Sunday, 17 October 2021

Bath II: Bathwick

     Our hotel was situated in Henrietta St, east over the river Avon from the city centre. A sinuous street of tall pale stone terraces that flows north from Laura Place, following the line of the river.  It was our first visit to Bathwick, as this area of the City is called. The approach from the city is mightily impressive, relying on a sort of coup de theatre from the intimate to the spacious; from the picturesque to the formal; from bricolage to stylistic uniformity. Chaos to serenity and clarity. Standing in Laura Place with Argyll St and Adam's Pulteney Bridge behind and Great Pulteney St, long and immensely wide, ahead of you, the contrast between the city and the new suburb could not be clearer. In the distance is the Holborne of Menstrie Museum, set within a great hexagonal park. It has to be said that the museum, originally built in 1796 as a hotel, is too small a structure for the scale of things - I can't decide whether that is a fault or a deliberate act to create the illusion of yet greater distance. In all though one of the greatest pieces of town planning in late Georgian Britain, the work of architect Thomas Baldwin (1750-1820).

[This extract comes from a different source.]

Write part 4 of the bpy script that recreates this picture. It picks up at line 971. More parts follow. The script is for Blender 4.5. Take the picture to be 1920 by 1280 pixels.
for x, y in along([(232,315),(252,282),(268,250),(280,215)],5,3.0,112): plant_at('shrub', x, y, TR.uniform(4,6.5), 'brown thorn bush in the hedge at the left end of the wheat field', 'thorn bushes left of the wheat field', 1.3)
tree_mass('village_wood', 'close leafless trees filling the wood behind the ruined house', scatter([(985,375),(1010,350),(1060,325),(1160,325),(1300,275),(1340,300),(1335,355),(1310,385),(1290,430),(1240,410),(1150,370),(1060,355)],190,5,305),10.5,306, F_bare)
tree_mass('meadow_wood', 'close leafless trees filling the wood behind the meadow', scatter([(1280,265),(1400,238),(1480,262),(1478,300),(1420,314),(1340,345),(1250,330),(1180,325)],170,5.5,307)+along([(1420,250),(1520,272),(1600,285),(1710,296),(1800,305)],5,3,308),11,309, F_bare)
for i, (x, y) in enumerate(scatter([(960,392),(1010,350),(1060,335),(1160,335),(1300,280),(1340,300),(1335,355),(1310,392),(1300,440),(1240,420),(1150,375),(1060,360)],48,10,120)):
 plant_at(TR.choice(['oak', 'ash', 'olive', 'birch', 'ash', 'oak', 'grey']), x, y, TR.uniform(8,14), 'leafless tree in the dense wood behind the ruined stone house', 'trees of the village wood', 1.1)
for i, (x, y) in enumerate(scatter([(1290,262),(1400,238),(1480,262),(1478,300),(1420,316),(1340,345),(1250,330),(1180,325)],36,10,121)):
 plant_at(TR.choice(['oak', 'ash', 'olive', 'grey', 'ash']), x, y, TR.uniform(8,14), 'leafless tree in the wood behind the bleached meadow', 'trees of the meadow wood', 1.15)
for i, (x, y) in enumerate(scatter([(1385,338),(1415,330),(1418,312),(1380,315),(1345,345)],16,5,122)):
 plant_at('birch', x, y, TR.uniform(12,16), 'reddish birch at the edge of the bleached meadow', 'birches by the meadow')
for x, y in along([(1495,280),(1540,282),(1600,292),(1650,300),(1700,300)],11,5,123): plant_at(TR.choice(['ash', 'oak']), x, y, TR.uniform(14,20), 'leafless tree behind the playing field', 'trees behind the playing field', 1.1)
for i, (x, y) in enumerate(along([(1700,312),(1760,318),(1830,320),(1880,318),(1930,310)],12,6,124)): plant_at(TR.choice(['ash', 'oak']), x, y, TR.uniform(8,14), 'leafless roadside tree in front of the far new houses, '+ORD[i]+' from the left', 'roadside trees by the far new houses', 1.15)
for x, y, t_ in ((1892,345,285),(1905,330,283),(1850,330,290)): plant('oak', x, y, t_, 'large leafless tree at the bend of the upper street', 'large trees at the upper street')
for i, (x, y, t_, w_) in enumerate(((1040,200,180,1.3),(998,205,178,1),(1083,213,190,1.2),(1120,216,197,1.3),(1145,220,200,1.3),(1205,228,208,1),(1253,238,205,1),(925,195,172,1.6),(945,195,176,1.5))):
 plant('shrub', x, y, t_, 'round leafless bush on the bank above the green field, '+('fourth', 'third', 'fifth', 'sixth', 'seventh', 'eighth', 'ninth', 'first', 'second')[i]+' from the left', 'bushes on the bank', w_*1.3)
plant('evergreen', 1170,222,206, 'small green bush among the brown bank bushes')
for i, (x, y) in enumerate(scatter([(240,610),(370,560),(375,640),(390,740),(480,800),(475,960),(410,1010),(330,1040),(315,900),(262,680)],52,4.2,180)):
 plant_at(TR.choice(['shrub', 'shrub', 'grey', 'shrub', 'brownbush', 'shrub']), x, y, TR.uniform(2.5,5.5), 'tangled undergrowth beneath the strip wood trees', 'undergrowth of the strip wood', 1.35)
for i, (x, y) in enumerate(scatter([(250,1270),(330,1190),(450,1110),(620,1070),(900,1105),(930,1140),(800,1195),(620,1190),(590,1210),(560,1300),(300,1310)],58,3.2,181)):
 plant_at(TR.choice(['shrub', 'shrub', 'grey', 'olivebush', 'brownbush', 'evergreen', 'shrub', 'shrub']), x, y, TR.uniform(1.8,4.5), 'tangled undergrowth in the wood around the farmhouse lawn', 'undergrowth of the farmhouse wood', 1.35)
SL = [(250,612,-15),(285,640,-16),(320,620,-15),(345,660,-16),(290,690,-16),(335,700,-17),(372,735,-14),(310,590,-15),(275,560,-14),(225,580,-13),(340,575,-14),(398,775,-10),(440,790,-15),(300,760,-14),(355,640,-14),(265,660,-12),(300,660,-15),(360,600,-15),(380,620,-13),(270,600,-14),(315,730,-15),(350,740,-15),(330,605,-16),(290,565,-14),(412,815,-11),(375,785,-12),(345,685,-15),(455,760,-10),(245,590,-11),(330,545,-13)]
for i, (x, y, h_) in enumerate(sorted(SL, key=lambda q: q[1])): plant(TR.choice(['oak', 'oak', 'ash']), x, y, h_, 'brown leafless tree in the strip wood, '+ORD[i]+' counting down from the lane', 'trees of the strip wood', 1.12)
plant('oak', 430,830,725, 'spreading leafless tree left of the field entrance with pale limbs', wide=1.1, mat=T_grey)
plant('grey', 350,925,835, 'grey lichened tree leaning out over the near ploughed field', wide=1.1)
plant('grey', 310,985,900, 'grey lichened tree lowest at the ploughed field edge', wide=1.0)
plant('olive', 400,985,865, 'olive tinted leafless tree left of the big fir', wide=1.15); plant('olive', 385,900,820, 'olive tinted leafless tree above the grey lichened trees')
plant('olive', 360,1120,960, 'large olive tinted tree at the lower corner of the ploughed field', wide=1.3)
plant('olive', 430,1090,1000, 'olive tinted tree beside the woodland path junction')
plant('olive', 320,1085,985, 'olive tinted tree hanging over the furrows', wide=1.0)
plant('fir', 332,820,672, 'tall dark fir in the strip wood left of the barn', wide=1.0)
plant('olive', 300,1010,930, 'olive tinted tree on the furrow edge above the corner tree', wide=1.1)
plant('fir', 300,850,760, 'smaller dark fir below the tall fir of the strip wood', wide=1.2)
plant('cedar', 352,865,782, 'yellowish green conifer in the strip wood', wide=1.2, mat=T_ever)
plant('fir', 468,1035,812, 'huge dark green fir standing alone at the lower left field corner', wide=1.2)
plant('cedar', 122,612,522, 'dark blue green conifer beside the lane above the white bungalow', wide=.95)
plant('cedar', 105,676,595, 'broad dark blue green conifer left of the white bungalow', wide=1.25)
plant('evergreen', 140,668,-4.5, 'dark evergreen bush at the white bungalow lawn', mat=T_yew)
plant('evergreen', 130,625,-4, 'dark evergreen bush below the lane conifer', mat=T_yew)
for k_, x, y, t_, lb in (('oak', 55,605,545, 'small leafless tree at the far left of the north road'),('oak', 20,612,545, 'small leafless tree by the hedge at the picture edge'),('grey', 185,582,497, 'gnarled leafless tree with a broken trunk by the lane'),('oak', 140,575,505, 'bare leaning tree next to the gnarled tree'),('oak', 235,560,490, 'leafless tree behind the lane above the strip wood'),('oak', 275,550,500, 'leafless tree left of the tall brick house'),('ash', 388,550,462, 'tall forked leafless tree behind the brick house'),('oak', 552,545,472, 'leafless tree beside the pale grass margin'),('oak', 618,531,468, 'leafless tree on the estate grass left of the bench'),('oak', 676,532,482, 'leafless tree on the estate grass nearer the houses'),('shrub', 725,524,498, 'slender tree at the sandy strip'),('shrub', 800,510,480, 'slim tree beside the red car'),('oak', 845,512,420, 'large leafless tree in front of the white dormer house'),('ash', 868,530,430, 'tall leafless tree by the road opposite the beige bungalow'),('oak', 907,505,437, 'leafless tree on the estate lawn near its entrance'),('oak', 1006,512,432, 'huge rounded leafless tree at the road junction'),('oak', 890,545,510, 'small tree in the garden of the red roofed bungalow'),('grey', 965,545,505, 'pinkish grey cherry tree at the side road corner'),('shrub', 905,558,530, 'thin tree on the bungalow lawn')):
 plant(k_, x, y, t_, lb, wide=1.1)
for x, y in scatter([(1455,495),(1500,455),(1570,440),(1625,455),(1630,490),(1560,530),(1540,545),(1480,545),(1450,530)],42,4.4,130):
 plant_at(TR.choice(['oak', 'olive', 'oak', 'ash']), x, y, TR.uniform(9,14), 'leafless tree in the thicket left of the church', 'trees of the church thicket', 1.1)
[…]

      You might even want to call it Baroque, and why not? Oh yes, I know that the style is Neo-classical - Bathwick was laid out 1788-1806 after all - but the facades are merely  decoration, the icing on a sort of urban form that only appears in the Baroque. I should add here that Robert Adam's original plan for Bathwick was even more Baroque owing something to Wren's plan for the rebuilding of the City of London, and to the sort of urban forms one associates with Grand Siècle France.  Styles do not die; they are not un-invented. Sometimes think of Art and Architectural historians as taxonomists, rather like 19th century naturalists. They might even throw in a few terminal dates too. It's not as though these categories, such as Baroque and Neo-Classical, don't exist only that sometimes the definitions are understood as antithetical to one another, when in fact, there are always elements of continuity. I would argue that this plan represents such a continuity, maybe even a revival. 
     I didn't realise until researching this post that the Holborne Museum is the focus of a 'patte d'oie' of three radiating streets. Well, you can't get more Baroque than a 'patte d'oie'.  Baroque too in the sense of individual units, in this case the house, being subsumed into the greater whole for the sake of urban theatre. And that, it could be argued, is also one of the tendencies of Modernity. But, alas, for all that grandeur and social cachet the scheme, with its long 'palace fronts', was not completed. As with the rest of Bath, development ceased by 1820. Terraces abruptly halt and the next buildings in the street date from the late 19th century. Only on Henrietta St, being that bit closer to the city centre, is there a sense of continuity with a line of early to mid Victorian villas on the west side of the street. Lovely they are too.